Worst Day on the Job: When Esquimalt chef Andrea Alridge got cooked on Top Chef Canada

Janevca Kitchen and Lounge's executive chef Andrea Alridge remembers a day on Top Chef when a seemingly simple picnic challenge turned into a disaster

Andrea Alridge has cooked in some iconic kitchens around Vancouver. She started off at Cactus Club Cafe at 15 years old before serving as head chef at CinCin Ristorante and Osteria Savio Volpe. As she steps into her new role as executive chef at Janevca Kitchen and Lounge in Esquimalt, Alridge recalls the ups and downs that led her here—including a picnic challenge on Top Chef Canada that turned out to be no walk in the park.

It’s like serious PTSD. It was episode two of season nine of Top Chef Canada, and we were tasked with a picnic challenge. We were put into groups and we had to build a menu out of the ingredients they had given to us. Our group had apples.

It was a beautiful day. We got to go out to the farms. Everyone had so much fun. My team felt really proud of what they were going to do. All four of us felt like we could execute well. And when it was time for our presentation… we fell short, to say the least.

We got ripped apart. A lot of it didn’t quite make sense. My dish, specifically, was a chicken liver mousse with an apple gel, and then an apple mostarda. I thought it would have been really nice with a picnic. But I didn’t get the cook on it right and didn’t really hit the mark for everyone when it came to the flavours.

When you’re cooking on the show, everything is misplaced. You don’t know where things are all the time: you’re running back and forth, you’ve got ovens that are 50 feet away from you, your workbench is on the opposite side of the space. Your ingredients are spread all over the place, you’re fighting with other people for pieces of equipment and you have this huge looming clock in front of you that’s just counting down continuously. None of that really happens in a normal kitchen.

I was scrambling to get the gel set on time. I would say it literally just set, and packing the dish into the basket, I felt very confident. I tasted everything. Flavour-wise, it was good. It ate well. But after sitting for an hour and a half… when I presented the dish, I knew instantly that the judges were going to hate it. The gel hadn’t set properly, the pâté was oxidizing. It moved around in the container a little bit.

And it was really, really hard—not to take the criticism, but to stand at the judges’ table knowing that I was the only person at fault there. I didn’t manage my time ­pro­perly; I didn’t manage the ingredients well. I just failed.

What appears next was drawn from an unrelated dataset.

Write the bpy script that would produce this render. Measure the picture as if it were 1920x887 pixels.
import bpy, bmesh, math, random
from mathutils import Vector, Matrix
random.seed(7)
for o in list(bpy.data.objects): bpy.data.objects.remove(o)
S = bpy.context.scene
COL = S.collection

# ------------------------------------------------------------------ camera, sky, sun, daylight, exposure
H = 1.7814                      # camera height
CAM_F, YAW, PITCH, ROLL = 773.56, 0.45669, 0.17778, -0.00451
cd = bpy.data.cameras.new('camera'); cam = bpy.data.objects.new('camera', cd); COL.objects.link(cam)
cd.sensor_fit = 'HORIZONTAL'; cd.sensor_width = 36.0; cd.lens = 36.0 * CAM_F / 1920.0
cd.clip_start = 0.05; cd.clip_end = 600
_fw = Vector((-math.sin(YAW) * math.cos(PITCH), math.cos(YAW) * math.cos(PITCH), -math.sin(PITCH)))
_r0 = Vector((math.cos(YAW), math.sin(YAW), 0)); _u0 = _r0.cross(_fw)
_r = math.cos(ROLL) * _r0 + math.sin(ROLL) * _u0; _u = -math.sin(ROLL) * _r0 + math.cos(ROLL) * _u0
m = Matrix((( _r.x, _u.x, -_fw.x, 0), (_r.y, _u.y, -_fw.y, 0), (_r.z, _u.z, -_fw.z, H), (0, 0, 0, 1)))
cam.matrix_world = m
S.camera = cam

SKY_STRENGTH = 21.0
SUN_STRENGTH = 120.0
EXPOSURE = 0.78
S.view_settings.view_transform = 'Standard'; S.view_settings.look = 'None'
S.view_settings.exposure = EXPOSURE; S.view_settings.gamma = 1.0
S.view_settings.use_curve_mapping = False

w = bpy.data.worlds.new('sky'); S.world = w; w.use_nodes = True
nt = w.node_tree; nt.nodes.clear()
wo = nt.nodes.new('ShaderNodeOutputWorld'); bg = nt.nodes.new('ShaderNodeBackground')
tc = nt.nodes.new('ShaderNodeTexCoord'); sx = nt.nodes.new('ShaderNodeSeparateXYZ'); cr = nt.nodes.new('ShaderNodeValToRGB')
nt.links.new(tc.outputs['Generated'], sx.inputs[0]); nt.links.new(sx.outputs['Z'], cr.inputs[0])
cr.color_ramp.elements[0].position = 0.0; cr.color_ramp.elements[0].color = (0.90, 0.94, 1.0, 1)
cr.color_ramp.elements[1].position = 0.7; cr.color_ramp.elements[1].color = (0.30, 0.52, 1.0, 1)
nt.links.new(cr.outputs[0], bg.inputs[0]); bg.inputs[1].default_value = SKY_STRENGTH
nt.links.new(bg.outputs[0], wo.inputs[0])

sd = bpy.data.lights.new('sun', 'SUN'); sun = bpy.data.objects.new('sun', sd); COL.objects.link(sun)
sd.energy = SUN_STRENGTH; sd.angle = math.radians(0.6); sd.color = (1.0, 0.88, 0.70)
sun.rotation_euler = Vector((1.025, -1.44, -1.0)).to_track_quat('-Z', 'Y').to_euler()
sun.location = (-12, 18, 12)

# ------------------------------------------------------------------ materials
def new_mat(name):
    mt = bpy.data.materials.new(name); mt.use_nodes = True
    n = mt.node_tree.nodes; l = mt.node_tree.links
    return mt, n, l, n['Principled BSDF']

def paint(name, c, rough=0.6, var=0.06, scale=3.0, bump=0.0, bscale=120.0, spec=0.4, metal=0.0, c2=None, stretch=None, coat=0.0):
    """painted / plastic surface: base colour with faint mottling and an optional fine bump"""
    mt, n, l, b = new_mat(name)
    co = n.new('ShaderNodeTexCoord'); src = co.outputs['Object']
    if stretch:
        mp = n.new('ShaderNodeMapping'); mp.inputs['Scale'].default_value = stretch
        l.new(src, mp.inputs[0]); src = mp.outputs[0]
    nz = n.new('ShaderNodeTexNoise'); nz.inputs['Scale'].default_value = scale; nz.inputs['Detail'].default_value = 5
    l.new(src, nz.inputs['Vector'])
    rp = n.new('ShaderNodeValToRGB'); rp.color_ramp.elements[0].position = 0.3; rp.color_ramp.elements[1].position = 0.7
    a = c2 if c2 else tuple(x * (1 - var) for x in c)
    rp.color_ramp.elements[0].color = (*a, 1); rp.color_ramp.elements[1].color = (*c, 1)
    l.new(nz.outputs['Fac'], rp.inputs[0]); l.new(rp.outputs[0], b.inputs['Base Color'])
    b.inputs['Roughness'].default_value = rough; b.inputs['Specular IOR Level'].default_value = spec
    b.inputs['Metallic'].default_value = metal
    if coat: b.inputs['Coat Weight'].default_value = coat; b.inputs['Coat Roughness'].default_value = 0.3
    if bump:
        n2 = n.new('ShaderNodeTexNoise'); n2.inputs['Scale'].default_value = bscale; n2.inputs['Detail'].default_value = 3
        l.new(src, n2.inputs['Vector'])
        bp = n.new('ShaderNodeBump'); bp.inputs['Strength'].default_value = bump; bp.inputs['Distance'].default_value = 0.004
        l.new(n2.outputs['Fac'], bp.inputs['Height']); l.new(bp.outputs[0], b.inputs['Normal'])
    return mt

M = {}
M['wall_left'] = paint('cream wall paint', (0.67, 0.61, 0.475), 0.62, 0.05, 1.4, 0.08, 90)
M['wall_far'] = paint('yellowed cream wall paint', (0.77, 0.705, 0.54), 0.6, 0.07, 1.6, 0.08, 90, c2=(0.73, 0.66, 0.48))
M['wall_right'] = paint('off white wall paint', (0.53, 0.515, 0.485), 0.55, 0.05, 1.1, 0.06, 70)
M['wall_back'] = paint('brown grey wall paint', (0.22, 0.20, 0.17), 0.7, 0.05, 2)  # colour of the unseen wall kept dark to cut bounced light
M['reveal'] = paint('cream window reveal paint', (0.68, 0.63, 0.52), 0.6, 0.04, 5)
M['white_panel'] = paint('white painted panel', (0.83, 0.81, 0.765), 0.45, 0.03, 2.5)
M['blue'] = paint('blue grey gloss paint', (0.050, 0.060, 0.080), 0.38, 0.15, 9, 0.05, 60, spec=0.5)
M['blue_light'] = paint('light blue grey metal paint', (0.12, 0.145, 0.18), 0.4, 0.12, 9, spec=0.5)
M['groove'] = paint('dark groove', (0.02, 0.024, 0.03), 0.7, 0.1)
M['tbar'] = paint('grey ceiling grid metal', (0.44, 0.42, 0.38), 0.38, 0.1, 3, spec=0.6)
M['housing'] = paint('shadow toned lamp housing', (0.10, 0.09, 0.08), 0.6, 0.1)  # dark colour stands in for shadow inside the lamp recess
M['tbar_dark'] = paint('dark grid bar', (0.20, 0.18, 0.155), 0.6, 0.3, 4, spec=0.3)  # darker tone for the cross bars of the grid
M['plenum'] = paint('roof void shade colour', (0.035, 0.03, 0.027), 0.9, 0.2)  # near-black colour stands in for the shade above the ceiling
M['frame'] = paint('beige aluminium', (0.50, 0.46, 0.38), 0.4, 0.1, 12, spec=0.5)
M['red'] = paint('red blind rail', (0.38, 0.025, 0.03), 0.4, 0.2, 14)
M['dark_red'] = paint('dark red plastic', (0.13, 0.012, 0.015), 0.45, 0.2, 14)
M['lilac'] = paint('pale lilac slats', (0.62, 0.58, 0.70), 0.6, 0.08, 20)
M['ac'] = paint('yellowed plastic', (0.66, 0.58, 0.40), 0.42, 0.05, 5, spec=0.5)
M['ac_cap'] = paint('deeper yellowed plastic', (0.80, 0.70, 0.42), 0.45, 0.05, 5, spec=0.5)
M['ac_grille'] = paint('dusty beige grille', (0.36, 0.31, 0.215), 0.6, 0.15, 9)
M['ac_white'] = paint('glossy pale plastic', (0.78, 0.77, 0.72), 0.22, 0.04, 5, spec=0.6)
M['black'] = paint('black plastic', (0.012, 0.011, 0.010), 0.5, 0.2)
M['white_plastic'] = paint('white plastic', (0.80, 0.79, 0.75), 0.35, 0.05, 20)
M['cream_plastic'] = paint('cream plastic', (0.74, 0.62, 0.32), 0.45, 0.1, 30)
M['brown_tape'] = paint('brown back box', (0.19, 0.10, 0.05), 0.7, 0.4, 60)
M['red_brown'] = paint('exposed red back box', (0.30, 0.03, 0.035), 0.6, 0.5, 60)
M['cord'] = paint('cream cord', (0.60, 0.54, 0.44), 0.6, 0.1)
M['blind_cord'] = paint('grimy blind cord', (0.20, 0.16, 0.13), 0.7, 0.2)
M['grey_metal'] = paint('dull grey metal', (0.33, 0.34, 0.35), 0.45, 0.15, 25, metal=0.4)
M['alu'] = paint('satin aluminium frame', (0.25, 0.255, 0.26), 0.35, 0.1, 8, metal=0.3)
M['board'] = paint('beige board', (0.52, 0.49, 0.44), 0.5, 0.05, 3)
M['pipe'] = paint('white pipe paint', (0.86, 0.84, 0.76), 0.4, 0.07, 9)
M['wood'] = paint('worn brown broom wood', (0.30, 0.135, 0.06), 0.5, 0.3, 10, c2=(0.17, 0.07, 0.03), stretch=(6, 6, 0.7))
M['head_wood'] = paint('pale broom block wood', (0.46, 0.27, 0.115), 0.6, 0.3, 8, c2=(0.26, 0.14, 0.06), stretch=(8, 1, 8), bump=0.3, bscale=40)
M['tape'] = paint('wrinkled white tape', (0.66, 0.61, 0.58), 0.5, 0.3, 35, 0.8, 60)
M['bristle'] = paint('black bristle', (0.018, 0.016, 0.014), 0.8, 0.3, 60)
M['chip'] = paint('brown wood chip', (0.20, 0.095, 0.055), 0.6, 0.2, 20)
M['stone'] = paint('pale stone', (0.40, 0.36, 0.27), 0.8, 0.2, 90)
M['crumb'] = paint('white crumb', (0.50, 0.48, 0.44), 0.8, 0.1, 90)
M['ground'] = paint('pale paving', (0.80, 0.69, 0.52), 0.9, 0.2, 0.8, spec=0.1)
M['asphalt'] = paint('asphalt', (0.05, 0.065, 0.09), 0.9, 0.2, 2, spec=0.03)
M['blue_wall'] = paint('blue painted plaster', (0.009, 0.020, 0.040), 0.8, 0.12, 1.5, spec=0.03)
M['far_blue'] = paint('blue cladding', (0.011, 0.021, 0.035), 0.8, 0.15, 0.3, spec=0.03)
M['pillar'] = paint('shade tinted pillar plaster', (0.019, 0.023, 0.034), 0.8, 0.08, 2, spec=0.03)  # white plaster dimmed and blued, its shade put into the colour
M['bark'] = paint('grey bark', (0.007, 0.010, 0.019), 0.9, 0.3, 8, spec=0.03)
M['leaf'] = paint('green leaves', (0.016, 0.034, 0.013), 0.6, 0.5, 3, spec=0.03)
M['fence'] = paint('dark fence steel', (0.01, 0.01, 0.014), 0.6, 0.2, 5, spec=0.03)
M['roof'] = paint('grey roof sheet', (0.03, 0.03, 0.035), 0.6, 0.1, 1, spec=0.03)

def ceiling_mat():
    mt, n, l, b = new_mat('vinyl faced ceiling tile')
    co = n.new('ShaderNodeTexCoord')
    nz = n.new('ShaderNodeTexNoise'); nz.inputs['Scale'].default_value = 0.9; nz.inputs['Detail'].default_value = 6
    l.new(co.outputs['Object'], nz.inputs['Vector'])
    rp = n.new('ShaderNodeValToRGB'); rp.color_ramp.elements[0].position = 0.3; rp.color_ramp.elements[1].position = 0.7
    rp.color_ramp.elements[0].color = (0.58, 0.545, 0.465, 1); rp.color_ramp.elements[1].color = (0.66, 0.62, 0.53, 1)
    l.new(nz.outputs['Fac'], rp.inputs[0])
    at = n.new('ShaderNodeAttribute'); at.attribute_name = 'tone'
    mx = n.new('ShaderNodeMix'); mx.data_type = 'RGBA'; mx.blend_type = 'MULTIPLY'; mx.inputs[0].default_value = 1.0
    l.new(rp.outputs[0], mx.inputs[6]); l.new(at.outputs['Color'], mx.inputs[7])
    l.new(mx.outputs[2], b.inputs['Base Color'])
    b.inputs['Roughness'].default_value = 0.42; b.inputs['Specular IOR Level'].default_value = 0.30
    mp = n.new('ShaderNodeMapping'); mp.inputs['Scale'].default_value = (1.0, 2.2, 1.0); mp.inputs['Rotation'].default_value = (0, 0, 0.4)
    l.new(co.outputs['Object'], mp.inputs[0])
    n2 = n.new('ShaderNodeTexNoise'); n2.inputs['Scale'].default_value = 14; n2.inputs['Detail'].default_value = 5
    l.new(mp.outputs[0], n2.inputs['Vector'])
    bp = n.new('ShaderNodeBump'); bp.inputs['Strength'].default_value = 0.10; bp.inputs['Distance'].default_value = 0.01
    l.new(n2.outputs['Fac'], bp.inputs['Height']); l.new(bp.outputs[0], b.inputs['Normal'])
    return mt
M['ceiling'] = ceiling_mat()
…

To only get to episode two and potentially go home… yeah, it was devastating. But, luckily, I didn’t. I was in the bottom, and it was between me and my other partner, Jae-Anthony, and I guess his dish missed the mark just that much more. I was saved by the skin of my teeth.

Once we got back to our hotel rooms, I completely broke down. But I did really think about all the mistakes I had made and all the critiques the judges had given me. I absorbed all of that, let it go, and really thought, “Okay, if I want to do well in this competition and if I want to stay, and to win, I need to rethink how I’m doing things.” And that’s when it really clicked for me: I shouldn’t be overthinking things or overanalyzing. I should just enjoy what I’m doing and cook from my heart, because that’s when I know I do my best. If you’re not enjoying something, you’re never going to get the best result. That’s a big thing that I took from the experience, and, obviously, time management was another.

The next challenge was called the holiday challenge. We had to make a dish that would commemorate our family holiday meals. I did a braised oxtail dish that my grandmother in Jamaica had cooked all the time, but I took a lot of elements from my Lola on my mom’s side, the Filipino side. I married the two. I was determined to be in the top half of the competition for that challenge—and I made it happen.

I learned a lot of things from Top Chef. I think the biggest thing is to have confidence—like, if you really, truly believe in yourself, you can make anything happen. Filming went on for eight weeks and I made it to the finale. One episode will not define your career, and one mistake does not answer who you are as a chef, what you believe in or what your ethos is. At the end of the day, it doesn’t matter.

This interview has been edited and condensed.